* start DATA *

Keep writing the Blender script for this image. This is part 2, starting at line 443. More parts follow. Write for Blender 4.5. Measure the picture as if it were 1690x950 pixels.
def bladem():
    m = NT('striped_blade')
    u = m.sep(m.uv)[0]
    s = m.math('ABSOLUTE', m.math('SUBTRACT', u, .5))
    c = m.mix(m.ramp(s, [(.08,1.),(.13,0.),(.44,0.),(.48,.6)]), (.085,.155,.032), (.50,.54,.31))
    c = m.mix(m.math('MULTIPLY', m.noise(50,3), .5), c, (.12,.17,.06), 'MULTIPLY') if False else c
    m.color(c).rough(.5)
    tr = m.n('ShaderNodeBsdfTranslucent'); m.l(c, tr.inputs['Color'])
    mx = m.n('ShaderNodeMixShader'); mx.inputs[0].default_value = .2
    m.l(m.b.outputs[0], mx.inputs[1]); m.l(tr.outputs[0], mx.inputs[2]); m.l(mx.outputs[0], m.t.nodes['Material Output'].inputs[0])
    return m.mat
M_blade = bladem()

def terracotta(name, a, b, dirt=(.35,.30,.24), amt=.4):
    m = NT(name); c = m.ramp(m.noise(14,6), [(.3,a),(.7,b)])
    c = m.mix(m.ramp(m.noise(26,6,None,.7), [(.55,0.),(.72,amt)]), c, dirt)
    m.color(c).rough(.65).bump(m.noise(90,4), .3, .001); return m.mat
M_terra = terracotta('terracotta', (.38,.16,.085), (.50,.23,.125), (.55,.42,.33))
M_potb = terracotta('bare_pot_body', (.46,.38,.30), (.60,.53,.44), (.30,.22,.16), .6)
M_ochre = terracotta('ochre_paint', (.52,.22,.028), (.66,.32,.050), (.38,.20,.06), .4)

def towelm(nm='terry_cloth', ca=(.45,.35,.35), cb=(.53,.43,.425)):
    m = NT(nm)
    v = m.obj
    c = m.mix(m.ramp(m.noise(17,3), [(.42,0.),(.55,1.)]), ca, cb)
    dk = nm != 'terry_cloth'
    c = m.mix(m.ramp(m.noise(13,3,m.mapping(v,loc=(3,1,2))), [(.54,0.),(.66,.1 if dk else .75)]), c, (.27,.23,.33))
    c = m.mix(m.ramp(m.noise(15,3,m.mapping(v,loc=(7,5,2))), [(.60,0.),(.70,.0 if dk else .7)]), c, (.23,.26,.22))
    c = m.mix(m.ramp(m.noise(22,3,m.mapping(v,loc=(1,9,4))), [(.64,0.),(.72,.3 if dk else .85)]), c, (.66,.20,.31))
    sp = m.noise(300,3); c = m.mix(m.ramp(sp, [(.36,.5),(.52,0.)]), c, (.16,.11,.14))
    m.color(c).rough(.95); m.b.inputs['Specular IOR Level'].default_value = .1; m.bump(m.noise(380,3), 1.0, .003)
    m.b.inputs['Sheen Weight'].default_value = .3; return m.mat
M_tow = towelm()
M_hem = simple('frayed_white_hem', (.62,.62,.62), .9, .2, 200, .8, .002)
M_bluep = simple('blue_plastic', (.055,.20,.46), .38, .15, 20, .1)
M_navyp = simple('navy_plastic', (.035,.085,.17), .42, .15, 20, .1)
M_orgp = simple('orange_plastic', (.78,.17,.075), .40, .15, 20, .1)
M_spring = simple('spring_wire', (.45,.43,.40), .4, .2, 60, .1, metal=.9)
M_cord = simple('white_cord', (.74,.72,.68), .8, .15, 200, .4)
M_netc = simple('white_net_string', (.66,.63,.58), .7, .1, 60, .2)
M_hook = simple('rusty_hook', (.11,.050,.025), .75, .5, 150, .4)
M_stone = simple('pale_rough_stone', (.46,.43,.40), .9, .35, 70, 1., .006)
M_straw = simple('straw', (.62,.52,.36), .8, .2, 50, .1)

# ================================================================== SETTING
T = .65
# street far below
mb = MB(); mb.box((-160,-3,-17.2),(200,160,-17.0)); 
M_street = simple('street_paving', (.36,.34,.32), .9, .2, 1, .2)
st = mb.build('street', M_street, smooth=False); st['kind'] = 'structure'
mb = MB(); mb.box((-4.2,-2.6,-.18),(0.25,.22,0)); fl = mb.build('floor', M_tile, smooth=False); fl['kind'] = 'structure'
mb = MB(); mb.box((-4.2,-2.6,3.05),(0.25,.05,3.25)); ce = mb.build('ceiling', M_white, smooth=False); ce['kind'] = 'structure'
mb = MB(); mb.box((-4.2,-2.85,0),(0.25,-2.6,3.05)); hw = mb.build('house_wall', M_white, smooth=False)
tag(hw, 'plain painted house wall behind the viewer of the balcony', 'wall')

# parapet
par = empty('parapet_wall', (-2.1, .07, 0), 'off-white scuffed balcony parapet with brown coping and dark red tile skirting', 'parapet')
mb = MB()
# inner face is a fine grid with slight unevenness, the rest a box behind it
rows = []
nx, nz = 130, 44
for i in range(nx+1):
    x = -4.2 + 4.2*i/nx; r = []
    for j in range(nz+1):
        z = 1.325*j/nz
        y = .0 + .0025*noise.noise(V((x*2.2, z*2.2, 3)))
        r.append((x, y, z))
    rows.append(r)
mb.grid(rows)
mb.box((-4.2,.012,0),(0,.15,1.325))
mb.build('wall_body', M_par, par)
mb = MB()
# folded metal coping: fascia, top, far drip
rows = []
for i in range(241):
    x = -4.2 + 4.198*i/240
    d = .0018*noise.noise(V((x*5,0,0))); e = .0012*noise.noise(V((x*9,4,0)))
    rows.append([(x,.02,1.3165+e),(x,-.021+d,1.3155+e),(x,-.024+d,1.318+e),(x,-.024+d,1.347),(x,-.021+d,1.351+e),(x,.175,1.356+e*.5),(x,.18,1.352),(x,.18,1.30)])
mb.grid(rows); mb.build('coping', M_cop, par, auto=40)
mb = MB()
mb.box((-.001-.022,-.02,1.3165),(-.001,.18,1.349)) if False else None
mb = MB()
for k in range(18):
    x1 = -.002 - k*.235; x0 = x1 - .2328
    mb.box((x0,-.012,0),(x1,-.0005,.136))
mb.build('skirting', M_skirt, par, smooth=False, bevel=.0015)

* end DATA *

GIVEN REQUEST =
Without changing a word, restate the whole listing.

ANSWER TO THIS EXERCISE =
Keep writing the Blender script for this image. This is part 2, starting at line 443. More parts follow. Write for Blender 4.5. Measure the picture as if it were 1690x950 pixels.
def bladem():
    m = NT('striped_blade')
    u = m.sep(m.uv)[0]
    s = m.math('ABSOLUTE', m.math('SUBTRACT', u, .5))
    c = m.mix(m.ramp(s, [(.08,1.),(.13,0.),(.44,0.),(.48,.6)]), (.085,.155,.032), (.50,.54,.31))
    c = m.mix(m.math('MULTIPLY', m.noise(50,3), .5), c, (.12,.17,.06), 'MULTIPLY') if False else c
    m.color(c).rough(.5)
    tr = m.n('ShaderNodeBsdfTranslucent'); m.l(c, tr.inputs['Color'])
    mx = m.n('ShaderNodeMixShader'); mx.inputs[0].default_value = .2
    m.l(m.b.outputs[0], mx.inputs[1]); m.l(tr.outputs[0], mx.inputs[2]); m.l(mx.outputs[0], m.t.nodes['Material Output'].inputs[0])
    return m.mat
M_blade = bladem()

def terracotta(name, a, b, dirt=(.35,.30,.24), amt=.4):
    m = NT(name); c = m.ramp(m.noise(14,6), [(.3,a),(.7,b)])
    c = m.mix(m.ramp(m.noise(26,6,None,.7), [(.55,0.),(.72,amt)]), c, dirt)
    m.color(c).rough(.65).bump(m.noise(90,4), .3, .001); return m.mat
M_terra = terracotta('terracotta', (.38,.16,.085), (.50,.23,.125), (.55,.42,.33))
M_potb = terracotta('bare_pot_body', (.46,.38,.30), (.60,.53,.44), (.30,.22,.16), .6)
M_ochre = terracotta('ochre_paint', (.52,.22,.028), (.66,.32,.050), (.38,.20,.06), .4)

def towelm(nm='terry_cloth', ca=(.45,.35,.35), cb=(.53,.43,.425)):
    m = NT(nm)
    v = m.obj
    c = m.mix(m.ramp(m.noise(17,3), [(.42,0.),(.55,1.)]), ca, cb)
    dk = nm != 'terry_cloth'
    c = m.mix(m.ramp(m.noise(13,3,m.mapping(v,loc=(3,1,2))), [(.54,0.),(.66,.1 if dk else .75)]), c, (.27,.23,.33))
    c = m.mix(m.ramp(m.noise(15,3,m.mapping(v,loc=(7,5,2))), [(.60,0.),(.70,.0 if dk else .7)]), c, (.23,.26,.22))
    c = m.mix(m.ramp(m.noise(22,3,m.mapping(v,loc=(1,9,4))), [(.64,0.),(.72,.3 if dk else .85)]), c, (.66,.20,.31))
    sp = m.noise(300,3); c = m.mix(m.ramp(sp, [(.36,.5),(.52,0.)]), c, (.16,.11,.14))
    m.color(c).rough(.95); m.b.inputs['Specular IOR Level'].default_value = .1; m.bump(m.noise(380,3), 1.0, .003)
    m.b.inputs['Sheen Weight'].default_value = .3; return m.mat
M_tow = towelm()
M_hem = simple('frayed_white_hem', (.62,.62,.62), .9, .2, 200, .8, .002)
M_bluep = simple('blue_plastic', (.055,.20,.46), .38, .15, 20, .1)
M_navyp = simple('navy_plastic', (.035,.085,.17), .42, .15, 20, .1)
M_orgp = simple('orange_plastic', (.78,.17,.075), .40, .15, 20, .1)
M_spring = simple('spring_wire', (.45,.43,.40), .4, .2, 60, .1, metal=.9)
M_cord = simple('white_cord', (.74,.72,.68), .8, .15, 200, .4)
M_netc = simple('white_net_string', (.66,.63,.58), .7, .1, 60, .2)
M_hook = simple('rusty_hook', (.11,.050,.025), .75, .5, 150, .4)
M_stone = simple('pale_rough_stone', (.46,.43,.40), .9, .35, 70, 1., .006)
M_straw = simple('straw', (.62,.52,.36), .8, .2, 50, .1)

# ================================================================== SETTING
T = .65
# street far below
mb = MB(); mb.box((-160,-3,-17.2),(200,160,-17.0)); 
M_street = simple('street_paving', (.36,.34,.32), .9, .2, 1, .2)
st = mb.build('street', M_street, smooth=False); st['kind'] = 'structure'
mb = MB(); mb.box((-4.2,-2.6,-.18),(0.25,.22,0)); fl = mb.build('floor', M_tile, smooth=False); fl['kind'] = 'structure'
mb = MB(); mb.box((-4.2,-2.6,3.05),(0.25,.05,3.25)); ce = mb.build('ceiling', M_white, smooth=False); ce['kind'] = 'structure'
mb = MB(); mb.box((-4.2,-2.85,0),(0.25,-2.6,3.05)); hw = mb.build('house_wall', M_white, smooth=False)
tag(hw, 'plain painted house wall behind the viewer of the balcony', 'wall')

# parapet
par = empty('parapet_wall', (-2.1, .07, 0), 'off-white scuffed balcony parapet with brown coping and dark red tile skirting', 'parapet')
mb = MB()
# inner face is a fine grid with slight unevenness, the rest a box behind it
rows = []
nx, nz = 130, 44
for i in range(nx+1):
    x = -4.2 + 4.2*i/nx; r = []
    for j in range(nz+1):
        z = 1.325*j/nz
        y = .0 + .0025*noise.noise(V((x*2.2, z*2.2, 3)))
        r.append((x, y, z))
    rows.append(r)
mb.grid(rows)
mb.box((-4.2,.012,0),(0,.15,1.325))
mb.build('wall_body', M_par, par)
mb = MB()
# folded metal coping: fascia, top, far drip
rows = []
for i in range(241):
    x = -4.2 + 4.198*i/240
    d = .0018*noise.noise(V((x*5,0,0))); e = .0012*noise.noise(V((x*9,4,0)))
    rows.append([(x,.02,1.3165+e),(x,-.021+d,1.3155+e),(x,-.024+d,1.318+e),(x,-.024+d,1.347),(x,-.021+d,1.351+e),(x,.175,1.356+e*.5),(x,.18,1.352),(x,.18,1.30)])
mb.grid(rows); mb.build('coping', M_cop, par, auto=40)
mb = MB()
mb.box((-.001-.022,-.02,1.3165),(-.001,.18,1.349)) if False else None
mb = MB()
for k in range(18):
    x1 = -.002 - k*.235; x0 = x1 - .2328
    mb.box((x0,-.012,0),(x1,-.0005,.136))
mb.build('skirting', M_skirt, par, smooth=False, bevel=.0015)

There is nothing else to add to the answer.